Editor of a weekly newspaper in his early twenties, he had been crippled with polio as a child, but nevertheless became a mountaineer, a pot-holer and a member of the expedition that climbed Nuptse, Everest’s smaller sister.

A remarkable man.

Jimmy introduced me to the staff, which took up most of the first day.

The staff was an odd little chap called Mickey. First of all we had to find him, and that was never easy. A year after his arrival no-one knew Mickey’s surname and I don’t think anyone ever found out where he lived.

He was invariably respectful and called Jimmy ‘Master’.

Mickey had a single purpose in life: to discover how millionaires made their first thousand pounds. Their memoirs, said Mickey who had read them all, always included the phrase, ‘with my first thousand pounds I bought…’ but never explained where the thousand pounds came from.

He suspected they had nicked it; but, scorning that as being too easy, he tried dealing. He only really mastered the art of acquiring. Disposal escaped him. To Jimmy’s puzzled chagrin he used the agency’s office as his warehouse. There were racks of clothes of improbable sizes, a job lot of stringless violins picked up for a song, inevitably tuneless, twenty gross of heavily tinselled cards wishing A Happy Xmas for 1948, which he bought in 1951, and other less saleable items.

You could never find a pen there, or even a typewriter; but anyone in need of a stringless violin was easily accommodated.

Next he tried gambling, a curious reversal. Disposing was child’s play. Acquiring he never quite mastered.

He had one suit that he wore to the office, except on the days when he wore a mackintosh, in the hope that ‘Master’ would not notice he wore only a shirt, tie and underpants beneath, having pawned the suit. The gartered socks were a give away.

By the time I arrived Jimmy had taken to paying him by the day.

The second day there I got an out-of-town job; I was after all the only member of staff who could be relied on to turn up in a suit. Wilmslow Magistrates court, which in those days could be reached from Stockport by train, was hardly outer space but Mickey anxiously took me for a couple of pints to stiffen the sinews. One pint led to another and by the time I got on the train I was exhausted, fell into a deep sleep and woke up in Crewe. I had seen enough Hollywood newspaper films to know what to do. I rang Stockport on a transfer charge call and asked Jimmy to wire me my fare back to the office.

I was touched that he went further. He drove all the way to Crewe to collect me.

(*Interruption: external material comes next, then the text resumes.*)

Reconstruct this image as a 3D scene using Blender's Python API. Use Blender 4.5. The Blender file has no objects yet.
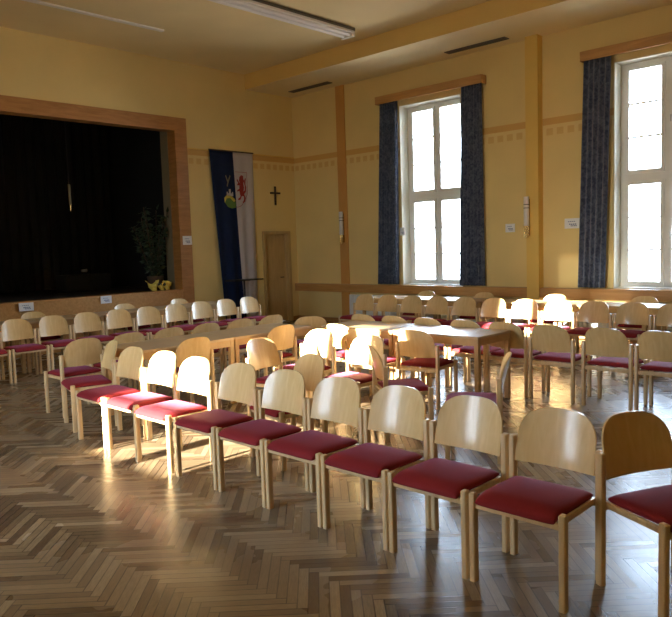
import bpy, bmesh, math, random
from mathutils import Vector, Matrix
random.seed(7)
S = bpy.context.scene
C = S.collection
PI = math.pi

# ------------------------------------------------------------------ materials
def new_mat(name):
    m = bpy.data.materials.new(name); m.use_nodes = True
    return m, m.node_tree, m.node_tree.nodes['Principled BSDF']

def setp(b, **k):
    al = dict(base='Base Color', rough='Roughness', metal='Metallic', coat='Coat Weight', coatr='Coat Roughness',
              spec='Specular IOR Level', sheen='Sheen Weight', sheenr='Sheen Roughness')
    for a, v in k.items():
        if a == 'base' and len(v) == 3: v = (*v, 1)
        b.inputs[al[a]].default_value = v

def simple(name, col, rough=.5, var=0.06, scale=8, bump=0, **k):
    """Principled surface with a little procedural colour variation."""
    m, nt, b = new_mat(name)
    setp(b, base=col, rough=rough, **k)
    tc = nt.nodes.new('ShaderNodeTexCoord')
    no = nt.nodes.new('ShaderNodeTexNoise'); no.inputs['Scale'].default_value = scale; no.inputs['Detail'].default_value = 4
    nt.links.new(tc.outputs['Object'], no.inputs['Vector'])
    r = nt.nodes.new('ShaderNodeValToRGB')
    r.color_ramp.elements[0].position = .3; r.color_ramp.elements[1].position = .7
    r.color_ramp.elements[0].color = (*[max(0, c*(1-var)) for c in col], 1)
    r.color_ramp.elements[1].color = (*[min(1, c*(1+var)) for c in col], 1)
    nt.links.new(no.outputs['Fac'], r.inputs['Fac']); nt.links.new(r.outputs['Color'], b.inputs['Base Color'])
    if bump:
        bp = nt.nodes.new('ShaderNodeBump'); bp.inputs['Strength'].default_value = bump; bp.inputs['Distance'].default_value = .01
        n2 = nt.nodes.new('ShaderNodeTexNoise'); n2.inputs['Scale'].default_value = scale*12
        nt.links.new(tc.outputs['Object'], n2.inputs['Vector'])
        nt.links.new(n2.outputs['Fac'], bp.inputs['Height']); nt.links.new(bp.outputs['Normal'], b.inputs['Normal'])
    return m

def wood(name, c1, c2, rough=.3, stretch=(14, 14, 1.2), scale=1.0, coat=0., coatr=.1):
    m, nt, b = new_mat(name)
    setp(b, rough=rough, coat=coat, coatr=coatr)
    tc = nt.nodes.new('ShaderNodeTexCoord'); mp = nt.nodes.new('ShaderNodeMapping')
    mp.inputs['Scale'].default_value = stretch
    no = nt.nodes.new('ShaderNodeTexNoise'); no.inputs['Scale'].default_value = 3*scale; no.inputs['Detail'].default_value = 5
    no.inputs['Distortion'].default_value = .6
    r = nt.nodes.new('ShaderNodeValToRGB'); r.color_ramp.elements[0].position = .32; r.color_ramp.elements[1].position = .68
    r.color_ramp.elements[0].color = (*c1, 1); r.color_ramp.elements[1].color = (*c2, 1)
    L = nt.links.new
    L(tc.outputs['Object'], mp.inputs['Vector']); L(mp.outputs['Vector'], no.inputs['Vector'])
    L(no.outputs['Fac'], r.inputs['Fac']); L(r.outputs['Color'], b.inputs['Base Color'])
    return m

def mathn(nt, op, a, b=None, c=None):
    n = nt.nodes.new('ShaderNodeMath'); n.operation = op
    for i, v in enumerate((a, b, c)):
        if v is None: continue
        if isinstance(v, (int, float)): n.inputs[i].default_value = v
        else: nt.links.new(v, n.inputs[i])
    return n.outputs[0]

def mixc(nt, f, a, b):
    n = nt.nodes.new('ShaderNodeMix'); n.data_type = 'RGBA'
    if isinstance(f, (int, float)): n.inputs[0].default_value = f
    else: nt.links.new(f, n.inputs[0])
    for i, v in ((6, a), (7, b)):
        if isinstance(v, tuple): n.inputs[i].default_value = (*v, 1)
        else: nt.links.new(v, n.inputs[i])
    return n.outputs[2]

def parquet():
    m, nt, b = new_mat('parquet')
    L = nt.links.new; M = lambda *a: mathn(nt, *a)
    tc = nt.nodes.new('ShaderNodeTexCoord'); sp = nt.nodes.new('ShaderNodeSeparateXYZ')
    L(tc.outputs['Object'], sp.inputs[0])
    W = .0522
    x = M('ADD', sp.outputs[0], 100.0); y = M('ADD', sp.outputs[1], -.432+59.4-.035)
    s = 1/(math.sqrt(2)*W)
    a = M('MULTIPLY', M('ADD', x, y), s); bb = M('MULTIPLY', M('SUBTRACT', x, y), s)
    i = M('FLOOR', a); j = M('FLOOR', bb); fa = M('FRACT', a); fb = M('FRACT', bb)
    k = M('FLOORED_MODULO', M('ADD', M('SUBTRACT', i, j), .5), 16.0)
    k = M('FLOOR', k)
    hor = M('LESS_THAN', k, 7.5)
    # horizontal family
    along_h = M('ADD', k, fa); id1h = M('SUBTRACT', i, k); id2h = j
    # vertical family: id (i, j+k-6), along = (k-6)+(1-fb)
    k6 = M('SUBTRACT', k, 8.0)
    along_v = M('ADD', k6, M('SUBTRACT', 1.0, fb)); id1v = M('ADD', i, 500.0); id2v = M('ADD', j, k6)
    def sel(h, v):
        return M('ADD', M('MULTIPLY', h, hor), M('MULTIPLY', v, M('SUBTRACT', 1.0, hor)))
    along = sel(along_h, along_v); across = sel(fb, fa)
    id1 = sel(id1h, id1v); id2 = sel(id2h, id2v)
    cb = nt.nodes.new('ShaderNodeCombineXYZ'); L(id1, cb.inputs[0]); L(id2, cb.inputs[1])
    wn = nt.nodes.new('ShaderNodeTexWhiteNoise'); wn.noise_dimensions = '3D'; L(cb.outputs[0], wn.inputs['Vector'])
    r = nt.nodes.new('ShaderNodeValToRGB'); cr = r.color_ramp
    cr.elements[0].position = 0; cr.elements[0].color = (.13, .085, .048, 1)
    cr.elements[1].position = 1; cr.elements[1].color = (.42, .335, .215, 1)
    e = cr.elements.new(.35); e.color = (.21, .15, .087, 1)
    e = cr.elements.new(.75); e.color = (.30, .225, .132, 1)
    L(wn.outputs['Value'], r.inputs['Fac'])
    # grain along each plank
    g = nt.nodes.new('ShaderNodeCombineXYZ')
    L(M('ADD', M('MULTIPLY', along, .35), M('MULTIPLY', wn.outputs['Value'], 50.0)), g.inputs[0])
    L(M('MULTIPLY', across, 3.2), g.inputs[1]); L(id1, g.inputs[2])
    gn = nt.nodes.new('ShaderNodeTexNoise'); gn.inputs['Scale'].default_value = 2.6; gn.inputs['Detail'].default_value = 5
    L(g.outputs[0], gn.inputs['Vector'])
    gf = nt.nodes.new('ShaderNodeMapRange'); gf.inputs[1].default_value = .3; gf.inputs[2].default_value = .75
    gf.inputs[3].default_value = .72; gf.inputs[4].default_value = 1.2
    L(gn.outputs['Fac'], gf.inputs[0])
    vm = nt.nodes.new('ShaderNodeVectorMath'); vm.operation = 'SCALE'
    L(r.outputs['Color'], vm.inputs[0]); L(gf.outputs[0], vm.inputs['Scale'])
    # worn patches
    wp = nt.nodes.new('ShaderNodeTexNoise'); wp.inputs['Scale'].default_value = .9; wp.inputs['Detail'].default_value = 4
    L(tc.outputs['Object'], wp.inputs['Vector'])
    wr = nt.nodes.new('ShaderNodeMapRange'); wr.inputs[1].default_value = .35; wr.inputs[2].default_value = .65
    wr.inputs[3].default_value = 0; wr.inputs[4].default_value = .35; L(wp.outputs['Fac'], wr.inputs[0])
    col = mixc(nt, wr.outputs[0], vm.outputs[0], (.30, .225, .145))
    # joints
    e1 = M('MINIMUM', across, M('SUBTRACT', 1.0, across)); e2 = M('MINIMUM', along, M('SUBTRACT', 8.0, along))
    ed = M('MINIMUM', e1, e2)
    em = nt.nodes.new('ShaderNodeMapRange'); em.inputs[1].default_value = .03; em.inputs[2].default_value = .085
    em.inputs[3].default_value = 1; em.inputs[4].default_value = 0; L(ed, em.inputs[0])
    col = mixc(nt, M('MULTIPLY', em.outputs[0], M('ADD', .4, M('MULTIPLY', M('FRACT', M('MULTIPLY', wn.outputs['Value'], 7.3)), .6))), col, (.035, .02, .011))
    L(col, b.inputs['Base Color'])
    rr = nt.nodes.new('ShaderNodeMapRange'); rr.inputs[1].default_value = .3; rr.inputs[2].default_value = .7
    rr.inputs[3].default_value = .19; rr.inputs[4].default_value = .30; L(wp.outputs['Fac'], rr.inputs[0])
    L(M('ADD', rr.outputs[0], M('MULTIPLY', wn.outputs['Value'], .06)), b.inputs['Roughness'])
    b.inputs['Specular IOR Level'].default_value = .45
    bp = nt.nodes.new('ShaderNodeBump'); bp.inputs['Strength'].default_value = .12; bp.inputs['Distance'].default_value = .0012
    L(M('ADD', M('MULTIPLY', em.outputs[0], -1.0), M('MULTIPLY', wn.outputs['Value'], .12)), bp.inputs['Height'])
    L(bp.outputs['Normal'], b.inputs['Normal'])
    return m

def wall_paint(name, axis, col=(.78, .615, .265)):
    """yellow plaster with a painted ochre band and a row of squares under it"""
    m, nt, b = new_mat(name); L = nt.links.new; M = lambda *a: mathn(nt, *a)
    setp(b, rough=.75)
    tc = nt.nodes.new('ShaderNodeTexCoord'); sp = nt.nodes.new('ShaderNodeSeparateXYZ'); L(tc.outputs['Object'], sp.inputs[0])
    h = M('ADD', sp.outputs[axis], 100.0); z = sp.outputs[2]
    inr = lambda v, lo, hi: M('MULTIPLY', M('GREATER_THAN', v, lo), M('LESS_THAN', v, hi))
    band = inr(z, 3.65, 3.765)
    sq = M('MULTIPLY', inr(z, 3.475, 3.59), M('LESS_THAN', M('FRACT', M('MULTIPLY', h, 1/.19)), .62))
    no = nt.nodes.new('ShaderNodeTexNoise'); no.inputs['Scale'].default_value = 1.3; no.inputs['Detail'].default_value = 6
    L(tc.outputs['Object'], no.inputs['Vector'])
    base = mixc(nt, no.outputs['Fac'], tuple(c*.9 for c in col), tuple(min(1, c*1.08) for c in col))
    c2 = mixc(nt, M('MULTIPLY', band, .75), base, (.62, .32, .075))
    c3 = mixc(nt, M('MULTIPLY', sq, .5), c2, (.60, .34, .085))
    L(c3, b.inputs['Base Color'])
    n2 = nt.nodes.new('ShaderNodeTexNoise'); n2.inputs['Scale'].default_value = 60
    L(tc.outputs['Object'], n2.inputs['Vector'])
    bp = nt.nodes.new('ShaderNodeBump'); bp.inputs['Strength'].default_value = .15; bp.inputs['Distance'].default_value = .004
    L(n2.outputs['Fac'], bp.inputs['Height']); L(bp.outputs['Normal'], b.inputs['Normal'])
    return m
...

I see now that it gave him a greater opportunity for an in-depth character assessment, but at the time I thought it a charming gesture.

We were nearing Stockport when he ended his assessment.

‘Skiddy,’ he said. ‘We have two options. Either I employ you or we stay friends.’ Again I was very touched, it was my friendship he valued.

He generously paid me for a day and a half but despite the joint urgings of Mickey and myself refused to add the one and a half hours holiday money to which we felt I was entitled. After nearly sixty years the debt remains unpaid, though I have over the years mentioned it many times, even sent bills to his retirement home in Spain. He always cops me a deaf ’un.

In the fullness of time he came to work for me, doing shifts when I ran the night desk on the Sunday Pictorial. I tried to have my holiday pay docked from his shift money, but the linage department was obdurate. No amende honorable, not even when he made a fortune doing night shifts for six nationals outside a vicarage in Cheshire, in case the Vicar of Woodford sneaked back in the night.

In fairness he did bring me a kukri back from Nepal when he climbed Nuptse and I treasure it to this day.

I was especially touched because he was very cross. Picture editor George Harrop and I had sent him a telegram as soon as the news broke of his successful attempt. ‘Is there froth on the top?’ it read, rather cleverly we thought.

We didn’t know that it would take the Sherpa who delivered it three days to climb the mountain.

Mickey? No idea. The last time we met we were having lunch with Lord (Tony) Moynihan when his wife’s tits fell out and somehow, in the excitement of that, I never got round to finding out whether Mickey made his first thousand, but I was pleased to see he was not wearing his raincoat.